Even though our pension payouts are some of the lowest in the developed world the extra cash will be welcome after the buffeting pensioners have taken from cost of living rises.

But before you blow the dosh on a bottle of Moet to celebrate, be aware of the heebie-jeebies this is causing at the DWP and the meltdown going on in the Treasury.

With 12.6 million pensioners, and growing at the rate of 140,000 a year, the rise will cost £10billion, £2billion more than Chancellor Jeremy Hunt was banking on.

And by 2025 the predicted total spend will be £135billion, more than the cost of education, defence and the police combined. This is going to be unsustainable in the long run.

Pensioners will argue that there should be no tinkering with the present formula. After all, they have paid for their pensions through national insurance contributions and should now reap the reward.

This is a bit of a myth. While they were working they were paying, not for their own future pensions, but to support those who had already retired just as it is today’s workers who now fund them.

And with the ratio of working age adults per pensioner falling from 3.5 now to 2.5 by 2030 the financial burden on the workforce can only grow.

There is no sign at the moment that younger people resent this, but they might one day. Thanks to last September’s inflation figures pensioners got a 10.1 per cent rise in April while public sector wage demands have been kept at around 5 - 6 per cent.

Might someone struggling to support a soaring mortgage and a young family begin to spot a certain unfairness in this? And, by the way, before the outrage comes flooding in, I’m speaking here as an older person myself.

Whenever I need advice on this I turn to the person who probably knows more about pensions than anyone else in Britain - the former Pensions minister Baroness Ros Altmann.

She says: ”The UK state pension is not ‘unaffordably’ generous. There is nothing inherently wrong in spending more on pensions than other government departments.

“Most younger people could not live on the state pension, but millions of pensioners do.”
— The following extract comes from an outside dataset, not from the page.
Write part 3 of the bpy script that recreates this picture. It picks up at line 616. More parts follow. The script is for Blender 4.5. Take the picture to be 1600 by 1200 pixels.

But she does think reforms are needed to ensure the ongoing welfare of elderly people while mitigating the cost to the public purse.

That means continuing to base pensions on inflation or earnings but dropping the 2.5 per cent guarantee which has been used for four of the last ten years.

Ros would also like to see the NI contributions required for a full state pension raised from 35 to 45 years because many of us are now working for longer, and for extra benefits to be rolled into the pension itself to make them taxable. I know of one well-off pensioner, for instance, who calls his £300 Winter Fuel Allowance his “claret fund”.

What angers me most is the abject cowardice of generations of politicians and business leaders. The problems an increasingly ageing population would present were known about 50 years ago.

Yet politicians were so frightened of a voter backlash they baulked at easing the pensionable age up gradually by a few weeks a year. When the crisis could no longer be avoided the government panicked and hiked the pension age for both men and women to 66.

Ros says that doubled the number of over 65s living in poverty - especially millions of women who thought they would get a pension at 60 and were given no time to make alternative arrangements or build up savings.

Bosses could have closed final salary pension schemes to newcomers earlier instead of holding back and then chucking out those already in one. That was a moral breach of the employment contract.

The commitment to the triple lock ends in 2024. The fact it is likely to be election year should not be good enough reason for the Government to dodge tackling it.

Rishi Sunak is always banging on about having to make tough decisions. This is a really tough one given that most over 65s vote Tory.

But a PM who genuinely has the best interests of the nation and its older citizens at heart would not shy away from it.